Jammine explained that there are some major structural weaknesses in the SA economy, which prevents it from growing faster. The major fault lines for him are health care, primary education and antagonism between employers and the labour market.

He is also concerned that agriculture, mining and manufacturing have not seen much growth the last eight years. All the growth has been in retail, transport, financial services, personal services, and from the side of government itself.

"Unfortunately the retail sector itself is now finally also coming under pressure. Segments of the sector, like durable goods, are feeling the pinch most as consumers are under pressure."
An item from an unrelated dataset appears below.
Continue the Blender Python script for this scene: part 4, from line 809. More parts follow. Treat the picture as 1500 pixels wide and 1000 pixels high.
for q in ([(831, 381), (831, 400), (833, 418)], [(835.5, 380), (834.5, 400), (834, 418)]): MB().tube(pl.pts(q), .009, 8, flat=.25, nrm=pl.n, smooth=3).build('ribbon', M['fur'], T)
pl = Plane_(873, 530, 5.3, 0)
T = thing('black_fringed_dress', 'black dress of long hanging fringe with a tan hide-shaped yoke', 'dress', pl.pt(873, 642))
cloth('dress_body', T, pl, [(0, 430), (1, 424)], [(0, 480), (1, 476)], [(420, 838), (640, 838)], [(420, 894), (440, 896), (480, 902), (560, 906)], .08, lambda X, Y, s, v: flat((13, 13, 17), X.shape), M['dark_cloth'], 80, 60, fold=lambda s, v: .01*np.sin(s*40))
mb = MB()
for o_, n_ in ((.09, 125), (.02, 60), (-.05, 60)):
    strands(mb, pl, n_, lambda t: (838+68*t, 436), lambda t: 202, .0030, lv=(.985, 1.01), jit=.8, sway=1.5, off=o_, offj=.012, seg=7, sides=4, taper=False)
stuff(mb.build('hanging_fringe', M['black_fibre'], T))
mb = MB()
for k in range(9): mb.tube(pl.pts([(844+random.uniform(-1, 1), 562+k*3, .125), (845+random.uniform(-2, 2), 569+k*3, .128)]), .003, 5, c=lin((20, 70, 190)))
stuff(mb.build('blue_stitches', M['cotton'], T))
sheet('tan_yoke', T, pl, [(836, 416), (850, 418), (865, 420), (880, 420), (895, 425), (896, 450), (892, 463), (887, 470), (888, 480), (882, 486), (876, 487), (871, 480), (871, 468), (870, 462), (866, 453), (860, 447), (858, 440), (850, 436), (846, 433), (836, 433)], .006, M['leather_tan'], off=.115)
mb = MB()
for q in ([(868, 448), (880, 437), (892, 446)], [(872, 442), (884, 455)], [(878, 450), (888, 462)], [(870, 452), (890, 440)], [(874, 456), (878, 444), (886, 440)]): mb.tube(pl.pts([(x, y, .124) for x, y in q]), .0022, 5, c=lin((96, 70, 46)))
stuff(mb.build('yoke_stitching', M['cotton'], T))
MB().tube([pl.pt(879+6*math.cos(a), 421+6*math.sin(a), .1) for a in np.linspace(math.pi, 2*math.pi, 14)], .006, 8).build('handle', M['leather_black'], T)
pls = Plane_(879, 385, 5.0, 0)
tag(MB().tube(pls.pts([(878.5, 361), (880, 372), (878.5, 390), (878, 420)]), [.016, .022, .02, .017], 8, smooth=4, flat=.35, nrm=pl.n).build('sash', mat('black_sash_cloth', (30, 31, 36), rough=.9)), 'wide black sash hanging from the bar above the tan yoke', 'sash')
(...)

Jammine said one of the big opportunities created by the current economic situation in SA is the export market.

"The rand is still very cheap and costs are rising at a slow pace. This is providing a wonderful opportunity for exports, because inflation has not picked up sharply," said Jammine.

Retail sector

"Is the retail sector saving our economy?" asked Jammine.

He pointed out that consumers are carrying too much debt and are reluctant to borrow more. At the same time a growing population, growing middle class and increased urbanisation should impact retail positively.

Due to the weak rand, he sees international tourism as an important possible impact for SA retail.

"Gauteng is gaining enormously in attraction for the retail sector because of its consumers. The Western Cape comes second," said Jammine.

Another reason why the retail sector has been outperforming the general SA economy, said Jammine, is the marked increase in life expectancy in SA. A further factor is the affluent middle class which, although in the minority, is still important for the retail sector.

The extent to which the retail sector could outperform the rest of the economy has, however, slowed down.